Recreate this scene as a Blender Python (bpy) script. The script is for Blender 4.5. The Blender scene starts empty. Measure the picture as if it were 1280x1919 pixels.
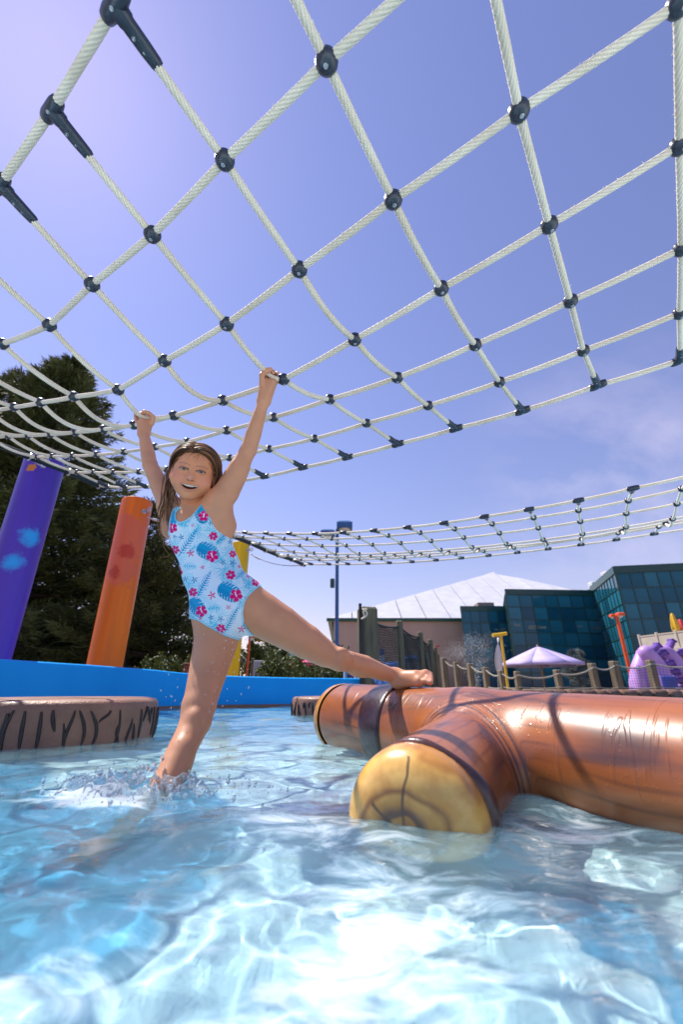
import bpy, bmesh, math, random
import numpy as np
from mathutils import Vector, Matrix

# ------------------------------------------------------------------ camera, sky, sun
scn = bpy.context.scene
col = scn.collection
rnd = random.Random(7)
rng = np.random.default_rng(11)
CAM_H = 0.225
PITCH = math.radians(22.4)
cam = bpy.data.cameras.new('camera')
cam_o = bpy.data.objects.new('camera', cam)
col.objects.link(cam_o)
cam_o.location = (0, 0, CAM_H)
cam_o.rotation_euler = (math.radians(90) + PITCH, 0, 0)
cam.sensor_fit = 'VERTICAL'
cam.sensor_height = 36
cam.lens = 15
cam.clip_start = 0.02
cam.clip_end = 2000
cam.dof.use_dof = True
cam.dof.focus_distance = 1.5
cam.dof.aperture_fstop = 3.2
scn.camera = cam_o

SUN_ELEV = math.radians(58.5)
SUN_AZ = math.radians(-54)          # from +Y towards -X
sun_dir = Vector((math.sin(SUN_AZ) * math.cos(SUN_ELEV), math.cos(SUN_AZ) * math.cos(SUN_ELEV), math.sin(SUN_ELEV)))
sl = bpy.data.lights.new('sun', 'SUN')
sl.energy = 4.6
sl.angle = math.radians(0.5)
sl.color = (1.0, 0.94, 0.85)
sl.cycles.is_caustics_light = True
so = bpy.data.objects.new('sun', sl)
col.objects.link(so)
so.rotation_euler = sun_dir.to_track_quat('Z', 'Y').to_euler()

world = bpy.data.worlds.new('World')
scn.world = world
world.use_nodes = True
wn, wl = world.node_tree.nodes, world.node_tree.links
wn.clear()
wo = wn.new('ShaderNodeOutputWorld')
bg = wn.new('ShaderNodeBackground')
sky = wn.new('ShaderNodeTexSky')
sky.sky_type = 'NISHITA'
sky.sun_disc = False
sky.sun_elevation = SUN_ELEV
sky.sun_rotation = SUN_AZ
sky.air_density = 1.6
sky.dust_density = 0.2
sky.ozone_density = 1.0
bg.inputs['Strength'].default_value = 0.092
tint = wn.new('ShaderNodeMix'); tint.data_type = 'RGBA'; tint.blend_type = 'MULTIPLY'
tint.inputs[0].default_value = 1.0
wl.new(sky.outputs[0], tint.inputs[6])
tint.inputs[7].default_value = (.99, 0.83, 1.13, 1)
# thin high cloud
tc = wn.new('ShaderNodeTexCoord')
mp = wn.new('ShaderNodeMapping')
mp.inputs['Rotation'].default_value = (0.25, 0.5, 0.6)
mp.inputs['Scale'].default_value = (1.3, 4.2, 3.2)
nz = wn.new('ShaderNodeTexNoise'); nz.inputs['Scale'].default_value = 1.5; nz.inputs['Detail'].default_value = 7; nz.inputs['Roughness'].default_value = 0.6
rp = wn.new('ShaderNodeValToRGB')
rp.color_ramp.elements[0].position = 0.46; rp.color_ramp.elements[0].color = (0, 0, 0, 1)
rp.color_ramp.elements[1].position = 0.80; rp.color_ramp.elements[1].color = (0.55, 0.55, 0.55, 1)
cl = wn.new('ShaderNodeMix'); cl.data_type = 'RGBA'
cl.inputs[7].default_value = (7.5, 6.6, 8.0, 1)
wl.new(tc.outputs['Generated'], mp.inputs['Vector'])
wl.new(mp.outputs[0], nz.inputs['Vector'])
wl.new(nz.outputs['Fac'], rp.inputs[0])
# the cirrus bank hangs low over the glass buildings
cd = wn.new('ShaderNodeVectorMath'); cd.operation = 'DISTANCE'; cd.inputs[1].default_value = (.54, .77, .36)
wl.new(tc.outputs['Generated'], cd.inputs[0])
cm = wn.new('ShaderNodeMapRange'); cm.interpolation_type = 'SMOOTHSTEP'; cm.inputs['From Min'].default_value = .36; cm.inputs['From Max'].default_value = .04; cm.inputs['To Min'].default_value = .0; cm.inputs['To Max'].default_value = 1
wl.new(cd.outputs['Value'], cm.inputs['Value'])
cx = wn.new('ShaderNodeMath'); cx.operation = 'MULTIPLY'
wl.new(rp.outputs[0], cx.inputs[0]); wl.new(cm.outputs[0], cx.inputs[1])
wl.new(cx.outputs[0], cl.inputs[0])
wl.new(tint.outputs[2], cl.inputs[6])
wl.new(cl.outputs[2], bg.inputs['Color'])
wl.new(bg.outputs[0], wo.inputs[0])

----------

§ **TO BE DONE**
Look at the listing and set down only the lines from its start through the line with "from mathutils import Vector, Matrix", word for word and without pictures.

§ **WORKED ANSWER**
Recreate this scene as a Blender Python (bpy) script. The script is for Blender 4.5. The Blender scene starts empty. Measure the picture as if it were 1280x1919 pixels.
import bpy, bmesh, math, random
import numpy as np
from mathutils import Vector, Matrix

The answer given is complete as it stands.